Let’s make sure our education pledges reach every corner of the world

What does equity in education mean? How is it related to equality? And how can we work towards both? As delegates from around the world focus this week on the place of equity in post-2015 development goals, we look at why it is vital to put equity at the centre.

By Pauline Rose, director of the Education for All Global Monitoring Report

Everyone deserves an equal opportunity of getting an education: it’s a basic human right. But giving everyone an equal chance means more than making an equal effort. To make sure some children have an equal chance – especially the poor, girls, ethnic minorities, the disabled, those who live on the margins – you have to make a special effort.

2014-01-29-cover_enThat’s what equity means, as opposed to equality: equity is about fairness, it’s what you have to do to get to equality.

When international education experts drew up the six Education for All goals in 2000, they wrote the language of equity into the goals. So why is equity in education far from being realised, with only two years to go until the deadline for the goals in 2015?

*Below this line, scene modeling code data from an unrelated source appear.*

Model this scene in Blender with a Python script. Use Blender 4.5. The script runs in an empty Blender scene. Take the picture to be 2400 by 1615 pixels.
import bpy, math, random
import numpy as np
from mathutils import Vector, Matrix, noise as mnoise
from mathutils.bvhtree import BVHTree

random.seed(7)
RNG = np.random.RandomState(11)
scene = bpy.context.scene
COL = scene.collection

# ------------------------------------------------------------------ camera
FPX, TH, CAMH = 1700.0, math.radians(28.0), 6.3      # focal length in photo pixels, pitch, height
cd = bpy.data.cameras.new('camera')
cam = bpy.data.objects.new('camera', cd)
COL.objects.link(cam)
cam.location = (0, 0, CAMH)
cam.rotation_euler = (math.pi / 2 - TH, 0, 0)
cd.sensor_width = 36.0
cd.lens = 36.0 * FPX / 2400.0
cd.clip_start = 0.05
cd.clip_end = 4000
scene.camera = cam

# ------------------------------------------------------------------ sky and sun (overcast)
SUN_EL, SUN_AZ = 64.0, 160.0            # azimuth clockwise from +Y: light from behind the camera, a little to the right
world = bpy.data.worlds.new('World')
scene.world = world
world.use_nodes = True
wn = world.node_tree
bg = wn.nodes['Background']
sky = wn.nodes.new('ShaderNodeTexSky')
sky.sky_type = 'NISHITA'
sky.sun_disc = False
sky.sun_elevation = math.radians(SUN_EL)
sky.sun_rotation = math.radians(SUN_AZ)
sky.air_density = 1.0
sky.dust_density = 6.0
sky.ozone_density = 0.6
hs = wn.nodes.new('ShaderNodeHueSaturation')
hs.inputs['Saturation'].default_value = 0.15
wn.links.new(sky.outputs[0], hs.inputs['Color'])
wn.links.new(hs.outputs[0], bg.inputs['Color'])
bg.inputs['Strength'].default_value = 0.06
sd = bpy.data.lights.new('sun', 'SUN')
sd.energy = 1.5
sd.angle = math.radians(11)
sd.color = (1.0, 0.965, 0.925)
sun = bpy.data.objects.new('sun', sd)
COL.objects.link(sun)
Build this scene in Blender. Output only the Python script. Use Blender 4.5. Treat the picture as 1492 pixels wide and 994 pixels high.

It’s crucial that we resolve this question, because the international education community is now proposing new goals, for the post-2015 period. And once again equity is there in black and white. It’s on the agenda this week in New York, where representatives from around the world have gathered for a meeting of the UN General Assembly’s Open Working Group on Sustainable Development Goals. The meeting focuses today on “Promoting equality, including social equity, gender equality and women’s empowerment.”

What can we do to make sure that this time, good intentions translate into real results for the world’s marginalized children?

We had that question foremost in our minds as we produced the 2013/4 Education for All Global Monitoring Report, Teaching and learning: Achieving quality for all, which was launched last week in Addis Ababa, Ethiopia.

Visualising the extent of such disadvantages is key to recognizing the scale of the problem of children who are trying to get to school and learn while there, as new data on our World Inequality Database on Education (WIDE) show.

In Malawi, for example, three quarters of the richest boys in urban areas complete primary school and learn the basics in reading. But in rural areas, only a quarter of the poorest girls can say the same. Breaking the figures down in this way makes it clear where funds should be directed.

MalawiGovernment data seldom reveal such inequalities, because they tend to look at national averages; we use household surveys to compile our WIDE figures. And therein lies part of the answer to the equity puzzle. To make sure you give every child an equal chance of an education, you not only have to dedicate special efforts and resources to reaching the marginalized. You also have to measure how they are doing, using data that are broken down – or disaggregated – group by group, region by region.

Back in 2000, disaggregated data were harder to come by. Perhaps that helps explain why the mentions of equity in the EFA goals don’t have numbers attached. Now we do have such data, even if they are not perfect.

Another piece of the puzzle, along with implementing policies to reach the marginalized and measuring whether they are working, is to write targets into our new goals. Not just for raising average education levels, but for respecting the right of every person to an education – including, for example, those girls from poor families in rural Malawi, not learning due to a triple barrier of poverty, gender and where they live.

Equity has to be at the heart of every goal, target and indicator on educational access and learning. If we fail to do this, we will also fail another generation, just as today’s illiterate young people are the victims of our past failures.

We also tried in our report to gauge the scale of the equity problem, by looking at how long it would take for the marginalized to achieve global education goals if we carry on with business with usual – if we fail to put numbers on those extra efforts we need to make, and measure whether our efforts are working.

The results are shocking. In Nigeria, for example, where all rich boys are already completing primary school, on current trends it will be another three generations before poor girls do. Across sub-Saharan Africa, it will take until 2086 for all of the poorest girls to be completing primary school.

And that’s just primary school. Unless we step up our efforts to reach the daughters of the poorest families in Africa, it will take until 2111 for them to be completing lower secondary school – the level they need to reach to have a hope of getting decent jobs.

Education is not only a right, it’s part of the basic social contract between a government and its citizens. Yet that contract is being broken for millions of people across the world. Most of those people already live on the margins of society, and stand to benefit the most from education’s transforming power. When we set down our education pledges for the era after 2015, let’s make sure we don’t fail them again.